Published - September 25, 2017 01:20 pm IST - MANGALURU

N. Vasudevan, Additional Principal Chief Conservator of Forests (Mangrove Cell), Maharashtra, speaking at the workshop in Mangaluru. Photo: H.S. Manjunath

N. Vasudevan, Additional Principal Chief Conservator of Forests (Mangrove Cell), Maharashtra, speaking at the workshop in Mangaluru. Photo: H.S. Manjunath

N. Vasudevan, Additional Principal Chief Conservator of Forests (Mangrove Cell), Maharashtra, on Monday said industries should not indulge in some “green wash” just to fulfil norms; instead their concern for the planet should come from within.

He was speaking at the inauguration of a national workshop on ‘Harmonising Coastal Industrialisation with Marine Ecosystem Health’ organised by ICAR’s Central Marine Fisheries Research Institute, Mangaluru, here. All water bodies - sea, rivers, tanks - have become dumping grounds of waste and the serious question is sustainability, Mr. Vasudevan said.

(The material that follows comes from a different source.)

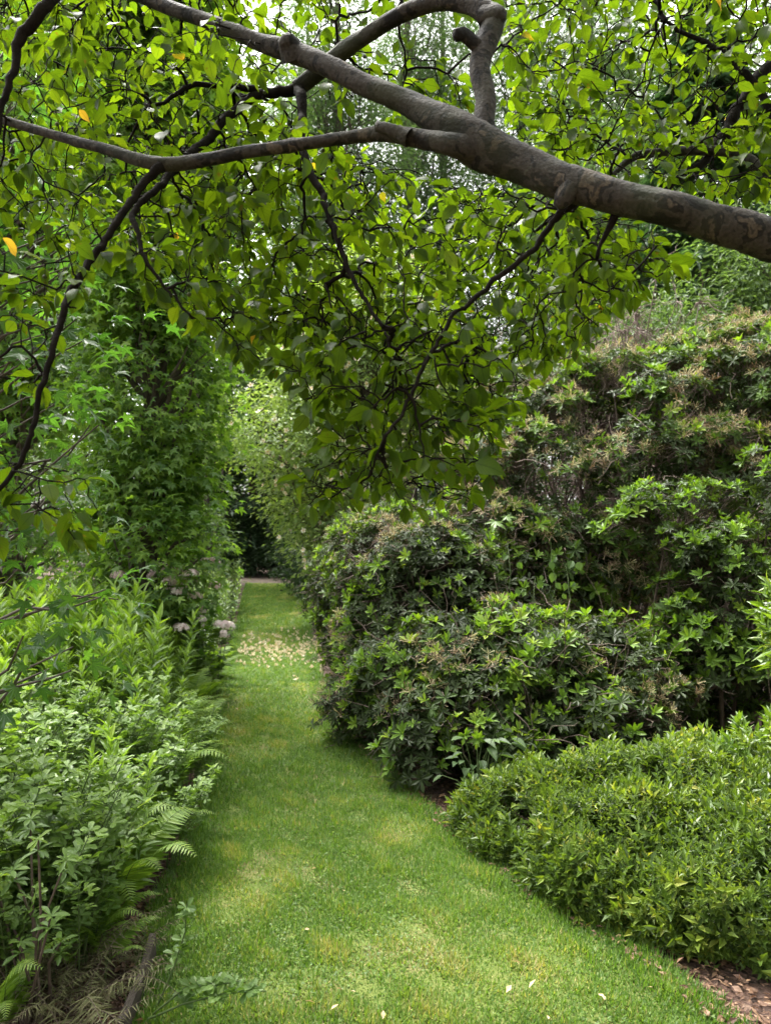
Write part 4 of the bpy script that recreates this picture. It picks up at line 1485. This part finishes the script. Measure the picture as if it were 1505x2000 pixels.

He defined “green wash” as some symbolical practices, including installation of a few solar panels or raising gardens on the premises, which may not last long. While industrialisation is bound to grow, how many industries were honestly prepared to minimise ecological footprint, he asked. While industries are supposed to function on three bottom-line principles — profit, people and planet, majority of them appear to have ignored the last two principles, he regretted.

Mr. Vasudevan said industries have to adopt green technologies even if they are costlier in the interest of saving the planet. He said industries should focus on Corporate Environment Social Responsibility as against the conventional Corporate Social Responsibility where they contribute to creation of some physical infrastructure to society.

Inaugurating the workshop, Dakshina Kannada Deputy Commissioner K.G. Jagadeesha said the three sectors, primary, secondary and tertiary, have to grow in harmony. There is immense potential for all the three sectors in Dakshina Kannada, even as the tertiary sector is yet to make significant stride, he said. At the same time, the fisheries sector has huge potential in the district even in non-marine environment as vast extents of paddy fields have been lying barren.

Mr. Jagadeesha said the marine eco-system is highly delicate compared to other eco-systems. Any intervention could have immediate impact on it and reversal takes a very long time. Hence, sustainable development should be everyone’s concern, he added.

On the occasion, CMFRI released a souvenir to mark its 70 years of founding and Policy Series No. 5, Management Plans for the Marine Fisheries of Karnataka.

ICAR’s Assistant Director General (Marine Fisheries) P. Pravin, CMFRI’s Principal Scientist and scientist in-charge, Mangaluru, Prathibha Rohit and others were present.